Opening day at the Van Sant School, 1913. (Source: Michael Wigh, “Brandon, Florida: Images in Time.” Page 215.)

By Charles Nelson

Recently, a reader asked about the location of Valrico’s defunct Van Sant School. Thanks to a 1916 map of Valrico, the school’s location is certain: the southwest corner of Eucalyptus Ave. (today: Lumsden Ave.) and Valrico Rd. The one-room school welcomed students for only 10 years, from 1914 to 1923. Sadly, the white brick school building no longer exists. Yet, its history was significant in Valrico’s past.

The village of Valrico, called initially Long Pond, was settled before the Civil War. The little community boomed in the 1890s following railroad service, but an 1895 hard freeze encouraged many new settlers to leave. In 1910, the population had withered to less than 50.

By 1911-12, several well-to-do men, William Miller, J.B. Hamner and a few others, scoured Florida’s west coast, looking for a place to build their new community. They chose Valrico and soon constructed their large homes along Hopewell Rd. (now U.S. 60), reinvigorating the tiny hamlet. Among them was a former governor of Minnesota, Samuel R. Van Sant.

After an early career of building steamboats with his father on the Mississippi River, Van Sant entered public life in Minnesota. A staunch Republican, he served as speaker of the House and served two terms as governor of Minnesota from 1901 to 1905. He earned a reputation as a vigilant ‘trust-buster,’ fighting against railroad interests in his state.

After retirement, the Grand Army of the Republic, a national fraternal organization of Union Army veterans, elected Van Sant as their commander-in-chief. As commander, he was the first to tour the South and invite “boys in blue and boys in gray to sit around campfires together.”

In 1912, Van Sant bought land near Valrico, intending to establish grapefruit and orange groves. In 1914, he built an opulent home on Hopewell Rd. that he named the ‘Anchorage’ in memory of his steamboating days. He became fast friends with Judge Hamner, a former Confederate general. These two friends built their homes adjacent to one another.

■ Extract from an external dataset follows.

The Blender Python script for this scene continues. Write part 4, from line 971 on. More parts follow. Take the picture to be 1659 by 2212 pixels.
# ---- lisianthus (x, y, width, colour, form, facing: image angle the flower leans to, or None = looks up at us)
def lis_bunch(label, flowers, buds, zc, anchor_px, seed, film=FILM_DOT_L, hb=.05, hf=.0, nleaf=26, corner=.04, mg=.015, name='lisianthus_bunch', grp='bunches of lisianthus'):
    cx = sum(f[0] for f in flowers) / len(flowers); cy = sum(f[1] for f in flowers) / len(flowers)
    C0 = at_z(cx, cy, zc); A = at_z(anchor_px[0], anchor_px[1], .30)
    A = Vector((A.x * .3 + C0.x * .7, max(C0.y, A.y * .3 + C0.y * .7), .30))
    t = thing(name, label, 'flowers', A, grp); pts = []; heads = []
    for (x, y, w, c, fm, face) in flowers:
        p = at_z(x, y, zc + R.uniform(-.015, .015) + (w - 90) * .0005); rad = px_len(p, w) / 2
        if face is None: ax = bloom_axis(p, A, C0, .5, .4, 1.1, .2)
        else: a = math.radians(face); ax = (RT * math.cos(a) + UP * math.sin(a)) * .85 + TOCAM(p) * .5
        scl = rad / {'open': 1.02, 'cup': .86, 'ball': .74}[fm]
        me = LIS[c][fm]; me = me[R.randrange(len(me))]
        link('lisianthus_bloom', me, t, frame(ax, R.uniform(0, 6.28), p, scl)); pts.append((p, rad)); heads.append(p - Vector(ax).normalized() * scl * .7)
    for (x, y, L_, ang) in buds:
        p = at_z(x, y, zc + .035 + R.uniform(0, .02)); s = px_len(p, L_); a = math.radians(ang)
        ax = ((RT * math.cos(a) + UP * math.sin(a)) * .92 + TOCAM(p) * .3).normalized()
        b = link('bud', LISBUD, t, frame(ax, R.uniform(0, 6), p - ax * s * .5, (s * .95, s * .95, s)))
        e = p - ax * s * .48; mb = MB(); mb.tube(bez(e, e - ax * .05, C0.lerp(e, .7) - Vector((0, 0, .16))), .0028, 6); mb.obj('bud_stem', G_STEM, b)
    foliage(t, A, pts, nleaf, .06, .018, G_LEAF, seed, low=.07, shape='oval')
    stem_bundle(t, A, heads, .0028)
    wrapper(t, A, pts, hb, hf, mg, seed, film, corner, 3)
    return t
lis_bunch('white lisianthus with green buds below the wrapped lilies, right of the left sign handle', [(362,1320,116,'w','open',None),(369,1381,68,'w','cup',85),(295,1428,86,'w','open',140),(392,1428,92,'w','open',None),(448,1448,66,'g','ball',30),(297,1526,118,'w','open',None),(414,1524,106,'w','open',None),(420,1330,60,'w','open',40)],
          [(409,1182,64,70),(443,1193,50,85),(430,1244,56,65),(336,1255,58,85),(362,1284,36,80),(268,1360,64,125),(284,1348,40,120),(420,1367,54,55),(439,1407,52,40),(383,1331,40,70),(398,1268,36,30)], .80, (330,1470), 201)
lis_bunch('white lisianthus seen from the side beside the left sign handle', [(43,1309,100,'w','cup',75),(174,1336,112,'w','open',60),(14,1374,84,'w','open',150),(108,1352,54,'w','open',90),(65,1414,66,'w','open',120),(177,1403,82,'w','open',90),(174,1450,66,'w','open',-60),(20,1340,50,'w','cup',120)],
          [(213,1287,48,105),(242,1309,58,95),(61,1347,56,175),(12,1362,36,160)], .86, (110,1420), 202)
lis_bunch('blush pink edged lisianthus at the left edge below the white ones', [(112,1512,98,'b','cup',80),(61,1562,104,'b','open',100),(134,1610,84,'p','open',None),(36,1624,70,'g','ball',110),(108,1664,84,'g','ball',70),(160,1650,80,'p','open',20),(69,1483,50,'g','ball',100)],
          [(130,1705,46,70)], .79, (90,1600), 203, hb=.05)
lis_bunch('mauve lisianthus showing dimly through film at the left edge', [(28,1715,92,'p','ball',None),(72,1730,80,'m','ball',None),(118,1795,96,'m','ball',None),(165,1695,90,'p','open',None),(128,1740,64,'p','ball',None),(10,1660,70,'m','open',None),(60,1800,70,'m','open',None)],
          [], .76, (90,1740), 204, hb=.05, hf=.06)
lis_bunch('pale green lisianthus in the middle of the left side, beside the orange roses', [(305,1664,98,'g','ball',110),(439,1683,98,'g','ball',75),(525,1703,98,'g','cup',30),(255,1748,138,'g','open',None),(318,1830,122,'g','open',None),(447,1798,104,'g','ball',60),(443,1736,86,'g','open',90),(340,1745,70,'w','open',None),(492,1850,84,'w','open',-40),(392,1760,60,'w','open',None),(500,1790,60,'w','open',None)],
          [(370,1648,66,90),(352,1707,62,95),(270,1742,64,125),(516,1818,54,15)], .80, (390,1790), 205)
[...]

These latest Valricans intended to build a new, more prosperous community. They established the Valrico Improvement Association that worked diligently to boost the new town by constructing a bank, a train depot and a community civic center. (Only the civic center building remains.) They also believed a new school was essential, but Hillsborough County balked, citing a lack of funds.

Undaunted, the residents themselves constructed a new schoolhouse, naming it the Van Sant School in honor of their neighbor, the former Minnesota governor.

After a month’s delay from heavy rains, the school opened its doors in October 1913. Ten children enrolled that first year. State school officials admired the one-room bungalow-style structure, calling it the best example of its type in Florida.

Attendance numbers at the school have been hard to come by, but it seems that the Van Sant School grew slowly. The county school board, always seeking to maximize its budget (then, as now), asked Brandon and Valrico citizens to approve a consolidation of the Van Sant School into the larger Brandon School. Valrico voters delayed their vote for a year to assess how well other mergers into Brandon had gone.

In 1922, voters in both districts approved the consolidation with 59 in favor and only two opposing votes. At the end of the Spring term in 1923, the school closed for good.

By October 1925, Van Sant had sold his Valrico home for $30,000 and was looking to move to Tampa. He continued to winter in Tampa, but on his way to Florida for the 1936 season, he died of heart failure in October, at the age of 92.

Many of the men who encouraged Valrico’s growth also left town. By 1929 and the stock market crash, their visions of a thriving Valrico community were over. The dreamers were gone.

What became of the school? Newspaper advertisements offered the school’s land for sale in 1923-1925. It’s not yet clear on when the building ceased to exist.